| Goal |
Print nothing but the lines from the start of the listing below through the line that contains "bpy.data.objects.remove(_o)". Do not include the pictures.

| Information shown |
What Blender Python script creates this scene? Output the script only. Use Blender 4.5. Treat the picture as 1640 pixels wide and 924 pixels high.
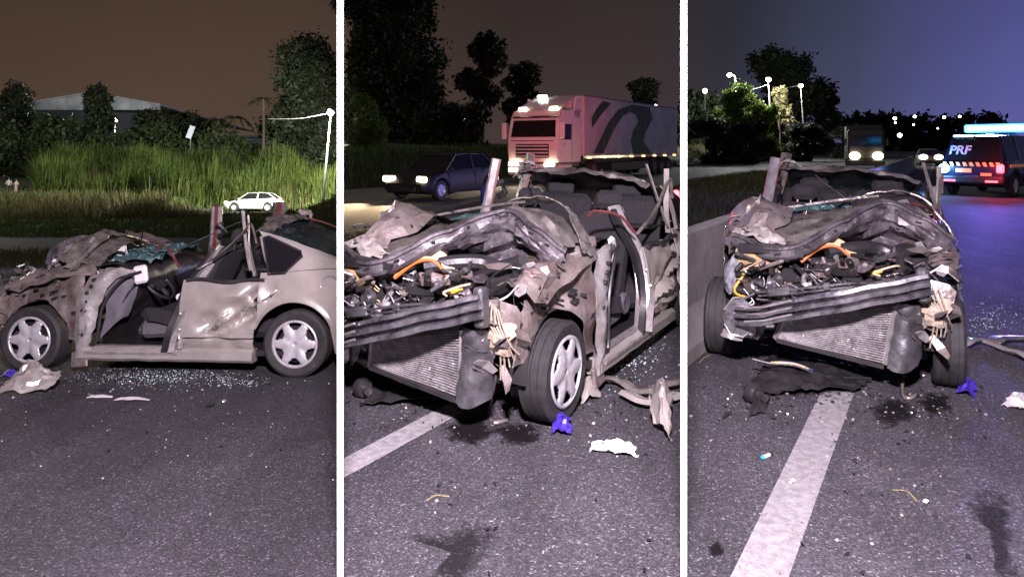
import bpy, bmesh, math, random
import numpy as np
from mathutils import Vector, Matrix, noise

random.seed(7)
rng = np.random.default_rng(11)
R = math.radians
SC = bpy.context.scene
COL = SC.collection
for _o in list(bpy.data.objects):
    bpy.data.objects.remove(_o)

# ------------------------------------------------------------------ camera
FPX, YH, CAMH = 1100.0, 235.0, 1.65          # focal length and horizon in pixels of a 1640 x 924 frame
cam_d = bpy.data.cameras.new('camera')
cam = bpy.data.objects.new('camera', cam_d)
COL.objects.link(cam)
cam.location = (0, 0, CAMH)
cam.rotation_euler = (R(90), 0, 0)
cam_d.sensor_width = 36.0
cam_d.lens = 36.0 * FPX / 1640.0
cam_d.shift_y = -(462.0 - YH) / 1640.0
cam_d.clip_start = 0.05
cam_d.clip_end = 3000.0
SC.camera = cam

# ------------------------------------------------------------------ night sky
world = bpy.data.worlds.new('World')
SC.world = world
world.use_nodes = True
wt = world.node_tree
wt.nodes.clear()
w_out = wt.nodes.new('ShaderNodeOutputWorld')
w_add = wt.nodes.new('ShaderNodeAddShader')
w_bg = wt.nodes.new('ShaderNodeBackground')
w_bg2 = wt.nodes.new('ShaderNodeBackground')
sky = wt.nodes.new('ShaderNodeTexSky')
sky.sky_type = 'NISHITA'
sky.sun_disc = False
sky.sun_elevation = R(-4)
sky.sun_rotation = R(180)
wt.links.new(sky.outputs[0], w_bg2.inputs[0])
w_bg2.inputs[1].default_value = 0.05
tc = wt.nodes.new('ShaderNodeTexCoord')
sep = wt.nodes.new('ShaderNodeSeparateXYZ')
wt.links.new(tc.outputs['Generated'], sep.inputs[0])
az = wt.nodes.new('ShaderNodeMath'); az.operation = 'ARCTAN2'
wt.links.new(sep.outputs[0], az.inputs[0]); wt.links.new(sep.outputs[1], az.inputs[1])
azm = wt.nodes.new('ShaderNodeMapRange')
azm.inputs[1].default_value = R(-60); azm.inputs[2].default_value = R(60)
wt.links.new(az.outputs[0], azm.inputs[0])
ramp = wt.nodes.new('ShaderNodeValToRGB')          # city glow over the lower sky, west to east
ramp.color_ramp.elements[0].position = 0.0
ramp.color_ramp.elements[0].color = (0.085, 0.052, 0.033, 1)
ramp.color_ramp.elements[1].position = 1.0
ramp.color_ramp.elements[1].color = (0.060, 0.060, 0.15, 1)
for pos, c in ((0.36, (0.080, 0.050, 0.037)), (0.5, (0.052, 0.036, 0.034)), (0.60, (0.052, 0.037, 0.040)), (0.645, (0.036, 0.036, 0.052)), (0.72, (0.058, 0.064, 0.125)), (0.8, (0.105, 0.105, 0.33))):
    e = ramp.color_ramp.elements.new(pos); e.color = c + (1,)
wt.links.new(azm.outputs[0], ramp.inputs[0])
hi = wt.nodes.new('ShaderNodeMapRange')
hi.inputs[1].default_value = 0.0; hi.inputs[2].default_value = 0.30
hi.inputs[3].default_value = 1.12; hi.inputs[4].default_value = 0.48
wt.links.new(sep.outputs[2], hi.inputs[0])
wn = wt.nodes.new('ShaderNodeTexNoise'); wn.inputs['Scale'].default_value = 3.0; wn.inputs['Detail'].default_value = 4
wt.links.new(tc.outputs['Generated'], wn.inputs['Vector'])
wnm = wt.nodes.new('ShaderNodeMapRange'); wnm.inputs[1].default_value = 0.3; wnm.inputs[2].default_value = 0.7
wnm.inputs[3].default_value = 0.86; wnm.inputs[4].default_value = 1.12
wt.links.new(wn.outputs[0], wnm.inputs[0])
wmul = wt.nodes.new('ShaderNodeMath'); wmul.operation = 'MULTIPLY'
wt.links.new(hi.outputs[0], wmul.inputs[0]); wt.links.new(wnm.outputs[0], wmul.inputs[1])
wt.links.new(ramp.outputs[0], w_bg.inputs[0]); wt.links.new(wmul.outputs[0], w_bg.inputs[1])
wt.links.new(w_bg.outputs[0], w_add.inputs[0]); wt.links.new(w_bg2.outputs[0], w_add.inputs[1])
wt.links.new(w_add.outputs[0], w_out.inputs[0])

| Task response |
What Blender Python script creates this scene? Output the script only. Use Blender 4.5. Treat the picture as 1640 pixels wide and 924 pixels high.
import bpy, bmesh, math, random
import numpy as np
from mathutils import Vector, Matrix, noise

random.seed(7)
rng = np.random.default_rng(11)
R = math.radians
SC = bpy.context.scene
COL = SC.collection
for _o in list(bpy.data.objects):
    bpy.data.objects.remove(_o)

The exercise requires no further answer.